Dans ce cadre de l’industrie de défense, il convient donc de rester très lucide car il en va de l’autonomie stratégique de l’Europe et de la France. Une politique européenne et nationale de l’industrie d’armement est donc une réelle urgence si l’on souhaite rester maître de nos engagements opérationnels futurs. L’Agence Européenne de Défense (AED) a un rôle majeur à jouer dans ce domaine à condition que les nations lui en donnent la responsabilité pleine et entière. Concernant la France, si des efforts doivent être effectués dans le domaine des drones et de la furtivité, l’industrie française est plutôt bien positionnée dans le secteur des missiles de croisière à très longs rayons d’action, de l’action sous-marine, des liaisons de données tactiques et des centres de commandement. L’industrie nationale possède également des « briques » dans le domaine de la défense anti-missiles balistique. Toutes ces expertises s’inscrivent dans la logique des capacités que souhaitent proposer les Américains aux Européens dans leur nouvelle logique capacitaire. Le sommet de l’OTAN en mai prochain à Chicago présente une belle opportunité pour nos industriels de répondre, en retour, à ces propositions. Sachons également poursuivre des efforts dans le domaine de la recherche et la technologie, vitale pour l’avenir.
Au plan conceptuel et budgétaire
Le document indique, outre le développement d’un nouveau concept opérationnel sur « l’accessibilité aux espaces communs » adapté aux nouvelles menaces, que les missions de contre-insurrection et de stabilisation font toujours partie des missions dévolues aux forces américaines. Mais il est aussi clairement écrit qu’elles seront limitées et ne devront pas être menées « à grande échelle et pendant de longues durées ». L’abandon, pur et simple, de ces missions paraît d’ores et déjà en filigrane. Il faut y voir une réduction annoncée des effectifs des quatre armées (3) mais plus particulièrement l’US ARMY car ces missions de contre-insurrection et de stabilisation nécessitent d’importants effectifs. Ces gains en personnels devraient permettre de « recapitaliser » les forces, c’est-à-dire de dégager des gains budgétaires tout en permettant de faire des efforts en termes capacitaires, comme évoqué supra.
En conclusion, cette nouvelle donne stratégique américaine mérite d’être étudiée avec la plus grande attention. L’Europe est désormais devant ses responsabilités. Elle a l’opportunité de prendre en main pleinement sa défense et sa sécurité tout en conservant un lien privilégié avec les États-Unis.
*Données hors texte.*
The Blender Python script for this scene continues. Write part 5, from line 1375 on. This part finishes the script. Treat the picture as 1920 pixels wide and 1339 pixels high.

Le fera-t-elle ? La Grande-Bretagne attirée traditionnellement par « le Grand Large » jouera sa partition propre. Il incombe donc à la France de jouer ce rôle moteur en Europe aux côtés des Allemands, mais aussi des Suédois, Polonais, Italiens et Espagnols …. à condition que la France n’oublie pas de maintenir un effort budgétaire pour sa défense, gage de sa crédibilité, en rapport direct avec sa stratégie.
La Défense est avant tout une question de volonté politique.
Notes de bas de page :
(1) Sustaining US leadership: Priorities for 21st century defense , janvier 2012.
(2) Global commons: biens communs ou espaces de libertés traditionnels que sont les espaces maritimes, aériens et spatiaux
(3) l’US Army, l’US Navys, l’US Air Force et l’US Marine Corps.